[Start INFORMATION PROVIDED]
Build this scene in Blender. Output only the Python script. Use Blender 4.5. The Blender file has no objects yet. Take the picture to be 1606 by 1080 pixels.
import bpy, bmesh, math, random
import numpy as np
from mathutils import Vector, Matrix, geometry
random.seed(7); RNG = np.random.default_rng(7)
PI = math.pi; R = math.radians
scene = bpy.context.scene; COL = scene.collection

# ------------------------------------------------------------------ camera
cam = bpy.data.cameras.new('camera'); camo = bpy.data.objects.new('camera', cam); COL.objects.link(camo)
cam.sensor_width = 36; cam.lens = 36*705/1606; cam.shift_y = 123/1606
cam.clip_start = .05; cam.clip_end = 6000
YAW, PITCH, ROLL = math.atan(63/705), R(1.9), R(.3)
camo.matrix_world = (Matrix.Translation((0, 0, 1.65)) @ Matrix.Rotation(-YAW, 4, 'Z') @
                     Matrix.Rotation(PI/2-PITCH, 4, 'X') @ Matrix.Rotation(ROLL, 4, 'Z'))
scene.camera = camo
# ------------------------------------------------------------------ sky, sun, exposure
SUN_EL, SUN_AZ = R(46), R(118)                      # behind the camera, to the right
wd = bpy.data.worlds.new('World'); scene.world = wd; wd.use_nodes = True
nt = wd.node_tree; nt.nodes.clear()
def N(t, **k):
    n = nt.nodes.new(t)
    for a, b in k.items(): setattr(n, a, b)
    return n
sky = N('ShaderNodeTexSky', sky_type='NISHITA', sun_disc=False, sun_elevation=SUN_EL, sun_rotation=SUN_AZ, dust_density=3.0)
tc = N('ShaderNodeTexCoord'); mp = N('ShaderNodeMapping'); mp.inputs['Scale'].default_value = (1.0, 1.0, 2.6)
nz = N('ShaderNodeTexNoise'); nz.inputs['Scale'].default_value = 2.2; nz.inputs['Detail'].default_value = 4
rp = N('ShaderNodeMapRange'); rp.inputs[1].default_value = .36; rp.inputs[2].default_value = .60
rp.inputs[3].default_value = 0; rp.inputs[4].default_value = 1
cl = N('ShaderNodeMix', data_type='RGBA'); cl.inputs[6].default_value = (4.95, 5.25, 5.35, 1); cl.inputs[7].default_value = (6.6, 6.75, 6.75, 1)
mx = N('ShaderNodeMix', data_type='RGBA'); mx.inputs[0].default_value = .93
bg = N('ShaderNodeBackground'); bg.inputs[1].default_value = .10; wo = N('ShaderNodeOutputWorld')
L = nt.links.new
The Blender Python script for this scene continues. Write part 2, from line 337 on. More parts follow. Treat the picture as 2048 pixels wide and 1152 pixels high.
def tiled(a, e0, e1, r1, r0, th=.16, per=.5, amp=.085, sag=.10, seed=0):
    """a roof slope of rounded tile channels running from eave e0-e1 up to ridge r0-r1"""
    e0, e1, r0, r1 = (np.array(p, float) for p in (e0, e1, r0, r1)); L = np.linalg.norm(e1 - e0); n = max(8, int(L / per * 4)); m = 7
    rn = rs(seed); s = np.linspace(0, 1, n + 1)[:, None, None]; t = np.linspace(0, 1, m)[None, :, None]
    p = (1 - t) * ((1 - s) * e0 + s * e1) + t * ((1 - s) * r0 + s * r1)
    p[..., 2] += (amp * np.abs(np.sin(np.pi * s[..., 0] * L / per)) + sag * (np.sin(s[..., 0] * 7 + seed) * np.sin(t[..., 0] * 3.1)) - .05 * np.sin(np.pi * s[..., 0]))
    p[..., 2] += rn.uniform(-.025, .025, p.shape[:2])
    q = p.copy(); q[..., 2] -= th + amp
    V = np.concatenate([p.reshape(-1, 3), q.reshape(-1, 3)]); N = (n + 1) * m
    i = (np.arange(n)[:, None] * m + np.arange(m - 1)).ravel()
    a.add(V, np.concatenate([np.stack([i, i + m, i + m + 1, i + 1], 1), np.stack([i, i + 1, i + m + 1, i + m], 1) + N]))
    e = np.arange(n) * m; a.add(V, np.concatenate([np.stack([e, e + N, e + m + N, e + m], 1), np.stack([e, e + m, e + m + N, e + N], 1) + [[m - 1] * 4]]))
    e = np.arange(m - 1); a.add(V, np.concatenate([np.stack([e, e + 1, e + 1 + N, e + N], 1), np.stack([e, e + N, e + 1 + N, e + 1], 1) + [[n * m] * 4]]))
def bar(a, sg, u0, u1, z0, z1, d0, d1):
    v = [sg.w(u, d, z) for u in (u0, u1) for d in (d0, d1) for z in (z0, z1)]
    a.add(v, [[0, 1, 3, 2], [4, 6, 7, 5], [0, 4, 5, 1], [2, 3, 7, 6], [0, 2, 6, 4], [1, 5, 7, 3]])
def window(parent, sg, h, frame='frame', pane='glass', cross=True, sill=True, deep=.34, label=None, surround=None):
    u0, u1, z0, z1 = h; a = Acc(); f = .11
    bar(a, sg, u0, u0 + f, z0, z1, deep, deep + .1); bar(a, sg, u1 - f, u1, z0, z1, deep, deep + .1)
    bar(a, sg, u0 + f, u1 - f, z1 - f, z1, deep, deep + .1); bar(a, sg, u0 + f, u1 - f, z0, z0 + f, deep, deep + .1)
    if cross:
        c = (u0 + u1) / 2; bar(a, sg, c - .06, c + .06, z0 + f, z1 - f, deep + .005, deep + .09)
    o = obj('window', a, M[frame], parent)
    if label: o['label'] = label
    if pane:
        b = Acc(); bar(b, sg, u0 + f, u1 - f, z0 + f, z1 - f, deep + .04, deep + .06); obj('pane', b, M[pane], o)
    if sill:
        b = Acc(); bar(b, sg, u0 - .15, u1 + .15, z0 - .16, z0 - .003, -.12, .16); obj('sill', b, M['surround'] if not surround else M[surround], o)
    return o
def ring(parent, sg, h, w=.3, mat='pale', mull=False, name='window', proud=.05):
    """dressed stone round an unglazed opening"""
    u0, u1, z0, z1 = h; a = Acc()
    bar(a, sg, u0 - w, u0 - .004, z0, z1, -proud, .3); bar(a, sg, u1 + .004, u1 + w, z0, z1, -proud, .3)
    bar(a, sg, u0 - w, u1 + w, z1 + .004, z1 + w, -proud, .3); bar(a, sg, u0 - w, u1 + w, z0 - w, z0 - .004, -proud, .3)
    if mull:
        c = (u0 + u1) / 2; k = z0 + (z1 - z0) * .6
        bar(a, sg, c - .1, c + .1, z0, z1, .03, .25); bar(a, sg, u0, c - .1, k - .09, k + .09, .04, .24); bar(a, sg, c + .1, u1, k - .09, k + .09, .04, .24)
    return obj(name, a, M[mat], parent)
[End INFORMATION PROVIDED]
* OBJECTIVE: Your task is to quote all of the data word for word.

* RESULT OF THE TASK:
Build this scene in Blender. Output only the Python script. Use Blender 4.5. The Blender file has no objects yet. Take the picture to be 1606 by 1080 pixels.
import bpy, bmesh, math, random
import numpy as np
from mathutils import Vector, Matrix, geometry
random.seed(7); RNG = np.random.default_rng(7)
PI = math.pi; R = math.radians
scene = bpy.context.scene; COL = scene.collection

# ------------------------------------------------------------------ camera
cam = bpy.data.cameras.new('camera'); camo = bpy.data.objects.new('camera', cam); COL.objects.link(camo)
cam.sensor_width = 36; cam.lens = 36*705/1606; cam.shift_y = 123/1606
cam.clip_start = .05; cam.clip_end = 6000
YAW, PITCH, ROLL = math.atan(63/705), R(1.9), R(.3)
camo.matrix_world = (Matrix.Translation((0, 0, 1.65)) @ Matrix.Rotation(-YAW, 4, 'Z') @
                     Matrix.Rotation(PI/2-PITCH, 4, 'X') @ Matrix.Rotation(ROLL, 4, 'Z'))
scene.camera = camo
# ------------------------------------------------------------------ sky, sun, exposure
SUN_EL, SUN_AZ = R(46), R(118)                      # behind the camera, to the right
wd = bpy.data.worlds.new('World'); scene.world = wd; wd.use_nodes = True
nt = wd.node_tree; nt.nodes.clear()
def N(t, **k):
    n = nt.nodes.new(t)
    for a, b in k.items(): setattr(n, a, b)
    return n
sky = N('ShaderNodeTexSky', sky_type='NISHITA', sun_disc=False, sun_elevation=SUN_EL, sun_rotation=SUN_AZ, dust_density=3.0)
tc = N('ShaderNodeTexCoord'); mp = N('ShaderNodeMapping'); mp.inputs['Scale'].default_value = (1.0, 1.0, 2.6)
nz = N('ShaderNodeTexNoise'); nz.inputs['Scale'].default_value = 2.2; nz.inputs['Detail'].default_value = 4
rp = N('ShaderNodeMapRange'); rp.inputs[1].default_value = .36; rp.inputs[2].default_value = .60
rp.inputs[3].default_value = 0; rp.inputs[4].default_value = 1
cl = N('ShaderNodeMix', data_type='RGBA'); cl.inputs[6].default_value = (4.95, 5.25, 5.35, 1); cl.inputs[7].default_value = (6.6, 6.75, 6.75, 1)
mx = N('ShaderNodeMix', data_type='RGBA'); mx.inputs[0].default_value = .93
bg = N('ShaderNodeBackground'); bg.inputs[1].default_value = .10; wo = N('ShaderNodeOutputWorld')
L = nt.links.new
The Blender Python script for this scene continues. Write part 2, from line 337 on. More parts follow. Treat the picture as 2048 pixels wide and 1152 pixels high.
def tiled(a, e0, e1, r1, r0, th=.16, per=.5, amp=.085, sag=.10, seed=0):
    """a roof slope of rounded tile channels running from eave e0-e1 up to ridge r0-r1"""
    e0, e1, r0, r1 = (np.array(p, float) for p in (e0, e1, r0, r1)); L = np.linalg.norm(e1 - e0); n = max(8, int(L / per * 4)); m = 7
    rn = rs(seed); s = np.linspace(0, 1, n + 1)[:, None, None]; t = np.linspace(0, 1, m)[None, :, None]
    p = (1 - t) * ((1 - s) * e0 + s * e1) + t * ((1 - s) * r0 + s * r1)
    p[..., 2] += (amp * np.abs(np.sin(np.pi * s[..., 0] * L / per)) + sag * (np.sin(s[..., 0] * 7 + seed) * np.sin(t[..., 0] * 3.1)) - .05 * np.sin(np.pi * s[..., 0]))
    p[..., 2] += rn.uniform(-.025, .025, p.shape[:2])
    q = p.copy(); q[..., 2] -= th + amp
    V = np.concatenate([p.reshape(-1, 3), q.reshape(-1, 3)]); N = (n + 1) * m
    i = (np.arange(n)[:, None] * m + np.arange(m - 1)).ravel()
    a.add(V, np.concatenate([np.stack([i, i + m, i + m + 1, i + 1], 1), np.stack([i, i + 1, i + m + 1, i + m], 1) + N]))
    e = np.arange(n) * m; a.add(V, np.concatenate([np.stack([e, e + N, e + m + N, e + m], 1), np.stack([e, e + m, e + m + N, e + N], 1) + [[m - 1] * 4]]))
    e = np.arange(m - 1); a.add(V, np.concatenate([np.stack([e, e + 1, e + 1 + N, e + N], 1), np.stack([e, e + N, e + 1 + N, e + 1], 1) + [[n * m] * 4]]))
def bar(a, sg, u0, u1, z0, z1, d0, d1):
    v = [sg.w(u, d, z) for u in (u0, u1) for d in (d0, d1) for z in (z0, z1)]
    a.add(v, [[0, 1, 3, 2], [4, 6, 7, 5], [0, 4, 5, 1], [2, 3, 7, 6], [0, 2, 6, 4], [1, 5, 7, 3]])
def window(parent, sg, h, frame='frame', pane='glass', cross=True, sill=True, deep=.34, label=None, surround=None):
    u0, u1, z0, z1 = h; a = Acc(); f = .11
    bar(a, sg, u0, u0 + f, z0, z1, deep, deep + .1); bar(a, sg, u1 - f, u1, z0, z1, deep, deep + .1)
    bar(a, sg, u0 + f, u1 - f, z1 - f, z1, deep, deep + .1); bar(a, sg, u0 + f, u1 - f, z0, z0 + f, deep, deep + .1)
    if cross:
        c = (u0 + u1) / 2; bar(a, sg, c - .06, c + .06, z0 + f, z1 - f, deep + .005, deep + .09)
    o = obj('window', a, M[frame], parent)
    if label: o['label'] = label
    if pane:
        b = Acc(); bar(b, sg, u0 + f, u1 - f, z0 + f, z1 - f, deep + .04, deep + .06); obj('pane', b, M[pane], o)
    if sill:
        b = Acc(); bar(b, sg, u0 - .15, u1 + .15, z0 - .16, z0 - .003, -.12, .16); obj('sill', b, M['surround'] if not surround else M[surround], o)
    return o
def ring(parent, sg, h, w=.3, mat='pale', mull=False, name='window', proud=.05):
    """dressed stone round an unglazed opening"""
    u0, u1, z0, z1 = h; a = Acc()
    bar(a, sg, u0 - w, u0 - .004, z0, z1, -proud, .3); bar(a, sg, u1 + .004, u1 + w, z0, z1, -proud, .3)
    bar(a, sg, u0 - w, u1 + w, z1 + .004, z1 + w, -proud, .3); bar(a, sg, u0 - w, u1 + w, z0 - w, z0 - .004, -proud, .3)
    if mull:
        c = (u0 + u1) / 2; k = z0 + (z1 - z0) * .6
        bar(a, sg, c - .1, c + .1, z0, z1, .03, .25); bar(a, sg, u0, c - .1, k - .09, k + .09, .04, .24); bar(a, sg, c + .1, u1, k - .09, k + .09, .04, .24)
    return obj(name, a, M[mat], parent)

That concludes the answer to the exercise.